Глубокомысленно и неспешно текли часы; доктор Вульпиус говорил исключительно об эстетике, делился планами о поездке в Испанию. По его мнению, эстетика должна окончательно сложиться именно в нашей стране. Современная наука имеет итало-французские корни; немцы создали этику, обретя себя в морали и теологии, за неимением прочего; англичане нашли себя в политике. Так рассуждал он на эти и прочие ученые темы, в то время как служитель зоопарка с удручающей медлительностью тер слону его мозолистый лоб. Слон выглядел мыслителем.

Я попросил своего друга написать что-нибудь в защиту названия моей первой статьи. То, что он прислал, слишком пространно и учено, или, как мы говорим, когда что-либо не вызывает у нас даже поверхностного интереса, слишком глубокомысленно. Тем не менее, если читателя волнуют проблемы искусства, пусть хоть немного поразмыслит над тем, что написано далее.

III

Приверженцы искусства обычно недолюбливают эстетику. Этот феномен легко поддается объяснению. Эстетика старается приручить и оседлать крутонравого Пегаса; она стремится уловить сетью определений неистощимую, многоцветную суть художественности.
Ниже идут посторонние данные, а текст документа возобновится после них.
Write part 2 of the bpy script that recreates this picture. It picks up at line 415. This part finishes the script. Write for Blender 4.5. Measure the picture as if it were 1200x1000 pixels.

Эстетика - это квадратура круга, а следовательно, занятие довольно унылое.

Прекрасное нельзя сковать рамками концепции, оно текуче, оно найдет щель и улетучится, как те низшие духи, за которыми тщетно охотился какой-нибудь чернокнижник, чтобы навсегда заключить их в свои пузатые реторты. Бывает, не успеваем мы с трудом запереть чемодан, как выясняется, что что-то забыто, и приходится снова отпирать и снова запирать его - и так до бесконечности. То же и в эстетике, с той лишь разницей, что забывают всегда самое главное.